U.S. DOJ calls for “good companies to step up” in latest Corporate Criminal Enforcement Announcement

On Thursday, September 15, 2022, Deputy Attorney General Lisa O. Monaco gave a speech before prosecutors, policymakers and academics at the New York University School of Law’s on Corporate Compliance and Enforcement Program. In the speech, the Deputy Attorney General outlined new Department of Justice policies that focus on encouraging and enticing companies to self-report criminal violations and cooperate in DOJ investigations.

The Deputy Attorney General made clear in her speech that the DOJ does not intend to let business go on as usual, stating that the new standards will be enforced – with enticements and dissuasions – and the DOJ aims to give general counsels and chief compliance officers the tools needed to implement responsible corporate behavior. The goal is to empower prosecutors and companies to do the right thing, and to hold anyone accountable that does not follow suit. The speech focused on five key areas:

  • Individual accountability: The Department’s number one priority is that individual wrongdoers will be held accountable. The Deputy Attorney General expanded on this by stating that the corporate criminal enforcement will be specifically focused on the individuals who commit and profit from corporate crime. The policy urges companies with important evidence to come forward more quickly to avoid letting the statute of limitations expire. In the future, the failure by a company to do so will result in the reduction or outright denial of corporation cooperation credit. 
  • History of misconduct: The Deputy Attorney General noted that ten to twenty percent of large corporate criminal resolutions have involved repeat offenders; as a result, it is incumbent on prosecutors to look at the full range of a company’s misconduct when negotiating a settlement with a recidivist company. Past actions and the nature and circumstances of misconduct may not always reflect a company’s current culture and commitment to compliance; so, all history should be reviewed to create an accurate picture. 
  • Voluntary Self-Disclosure: The DOJ will provide incentives to those companies that voluntarily self-disclose misconduct as it is a sign that the company has developed a compliance program and has fostered a culture to detect misconduct and bring it to light. The DOJ ensures predictability in that there will be expectations regarding what self-disclosure entails, as well as the concrete benefits. 
  • Independent Compliance Monitors: New guidance for prosecutors will be released regarding how to identify the need for and select a monitor, as well as how to oversee the work of a selected monitor. The scope of every monitorship will be tailored to the specific misconduct and related compliance shortcomings of the involved company.
  • Corporate Culture: Compliance programs should be strengthened and sharpened. These programs should be backed by, and integrated into, a corporate culture that rejects wrongdoing for the sake of profit. When evaluating a company’s compliance program, the DOJ will consider whether companies have policies that reward compliance-promoting behavior while also deterring misconduct.

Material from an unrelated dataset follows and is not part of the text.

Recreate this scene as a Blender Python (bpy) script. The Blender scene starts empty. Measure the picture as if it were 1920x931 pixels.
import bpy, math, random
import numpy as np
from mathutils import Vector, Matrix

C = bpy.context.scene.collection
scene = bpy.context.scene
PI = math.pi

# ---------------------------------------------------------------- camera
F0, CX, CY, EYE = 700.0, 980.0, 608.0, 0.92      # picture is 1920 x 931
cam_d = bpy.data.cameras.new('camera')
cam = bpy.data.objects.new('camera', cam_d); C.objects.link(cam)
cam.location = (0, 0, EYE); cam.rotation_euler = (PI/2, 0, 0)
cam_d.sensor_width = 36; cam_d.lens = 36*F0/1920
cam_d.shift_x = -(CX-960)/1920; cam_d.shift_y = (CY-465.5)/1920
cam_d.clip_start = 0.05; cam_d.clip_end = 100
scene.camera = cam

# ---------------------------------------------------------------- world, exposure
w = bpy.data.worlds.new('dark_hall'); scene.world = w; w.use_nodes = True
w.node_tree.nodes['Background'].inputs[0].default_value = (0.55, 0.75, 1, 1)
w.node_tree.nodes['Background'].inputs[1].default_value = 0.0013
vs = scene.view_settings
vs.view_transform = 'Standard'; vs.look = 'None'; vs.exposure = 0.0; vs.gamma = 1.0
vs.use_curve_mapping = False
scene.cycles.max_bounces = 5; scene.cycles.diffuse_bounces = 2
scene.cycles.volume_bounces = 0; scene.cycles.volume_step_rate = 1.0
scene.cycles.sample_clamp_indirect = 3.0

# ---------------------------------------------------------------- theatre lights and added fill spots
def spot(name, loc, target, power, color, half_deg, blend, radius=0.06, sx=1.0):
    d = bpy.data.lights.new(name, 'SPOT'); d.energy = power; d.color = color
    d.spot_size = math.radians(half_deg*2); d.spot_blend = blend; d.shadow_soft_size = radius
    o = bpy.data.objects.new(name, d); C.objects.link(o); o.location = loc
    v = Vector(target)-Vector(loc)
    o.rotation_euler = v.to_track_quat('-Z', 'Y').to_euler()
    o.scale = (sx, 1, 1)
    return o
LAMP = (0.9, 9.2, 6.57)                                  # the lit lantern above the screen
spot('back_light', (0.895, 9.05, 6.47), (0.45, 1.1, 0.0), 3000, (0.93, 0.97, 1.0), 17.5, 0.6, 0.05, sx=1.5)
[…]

Based on the remarks in the Deputy AG’s speech, a strong compliance and ethics culture and the ability to identify, investigate, and, where necessary and appropriate, disclose misconduct, is of paramount importance. Implementing a strong compliance program can save a company hundreds of millions of dollars in fines, penalties, and other costs, such as a monitor. It can also avoid reputational risks that may arise from being involved in a case and reduce the risk of collateral consequences, such as suspension and debarment from working in certain industries.